Saturday, May 1, 2021

Books: "Buying Into Change" On Spain Under Franco's Reign

 



Buying into Change: Mass Consumption, Dictatorship, and Democratization in Franco's Spain, 1939-1982

By Alejandro J. Gomez del Moral

Nebraska; hardcover, $65.00; 366 pages; available today, Saturday, May 1

Alejandro J. Gomez del Moral is a senior lecturer in economic and social history at the University of Helsinki. In the new book Buying into Change, he examines how the development of a mass consumer society under General Francisco Franco's dictatorship inserted Spain into transnational consumer networks and set the stage for the country's transition to democracy during the late 1970s. 

Franco ruled Spain from 1939 to 1975, and this transition is still significant to a Spanish public still struggling to redefine their society after his rule. Scholars have also long debated the origins of Spain's current democracy, while a lot of it remains unexamined.

Gomez de Moral has a fresh take, in that he incorporates mass consumption into our understanding of Spain's democratic transition by tracing the spread and social impact of new foreign-influenced department stores, of imported innovations such as modern mass advertising, and of consumer magazines that promoted foreign products. These enterprises initially backed Franco's conservative policies, and the regime in turn encouraged consumption to improve its image both domestically and abroad. 

"It is such an analysis," Gomez del Moral writes, "one that takes consumption seriously as an agent of sociopolitical change, that this book contributes to both the current multicausal transitional model and to a much-needed recent upsurge in scholarship on the socially and culturally turbulent late Franco era (1959-1975). This merits a pause: by 'consumption,' I mean not just the purchase of items, but, following Jean Baudrillard, a 'systematic manipulation of signs' - that it, the transfer of qualities such as 'middle-class,' 'modern,' or 'European' from products to their consumers. And by a mass consumer society, I mean a society organized around mass access to, and participation in, such consumption."

With Spain's globally-centered commerce, retailers and shoppers were sold not just on foreign ways of buying and selling, but also subversive ideas. Imported 1960s fashions brought along countercultural notions on issues such as gender equality. 

"The sociopolitical implications of Spain's commercial growth and newfound cosmopolitanism were broad, with dire consequences for the Franco dictatorship. Regime officials continued to encourage mass commerce and consumption, now hoping to shore up public support as the Spanish standard of living rose, or at least defang the regime's increasingly restive opponents - efforts that met with some success. Yet the foreign orientation that this new commerce displayed placed Spanish merchants and shoppers ever more into contact with their European and American counterparts.
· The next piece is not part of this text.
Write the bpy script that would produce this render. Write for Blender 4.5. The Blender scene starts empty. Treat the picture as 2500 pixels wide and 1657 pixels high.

And via these points of cultural exchange, foreign ideas that subverted Francoist orthodoxy began to arrive alongside the products that Spanish consumers coveted and the commercial innovations used to sell them.

"Specifically, the countercultural, independent-minded youth culture of the 1960s, and the gender-bending unisex fashions of London's Carnaby Street, arrived in magazines like the men's journal Don (founded 1962) and at new 'youth' store departments introduced by Galerias Preciados, El Corre Ingles, and Sears during the late 1960s and early 1970s. Among adult Spaniards,tradition, age, and life experience had long been part of the dominant masculine ideal. As the 1960s advanced, however, the values of youthful inquisitiveness (inquietud), innovation, and 'ye-yeismo' - the open-minded youth culture associated with the British Invasion - soon became fashionable. Alongside, a strain of the same rebellion against conservative paternal authority then unfolding in late-1960s Europe and the United States began to gain popularity in Spain, where it could also involve a rejection of Francoist political repression." 

Spaniards also started to view themselves as cosmopolitan and European, and with that came an identification with liberal political conditions abroad. That undermined Franco's doctrine of national exceptionalism, which laid the groundwork for democratization and European integration in Franco's wake.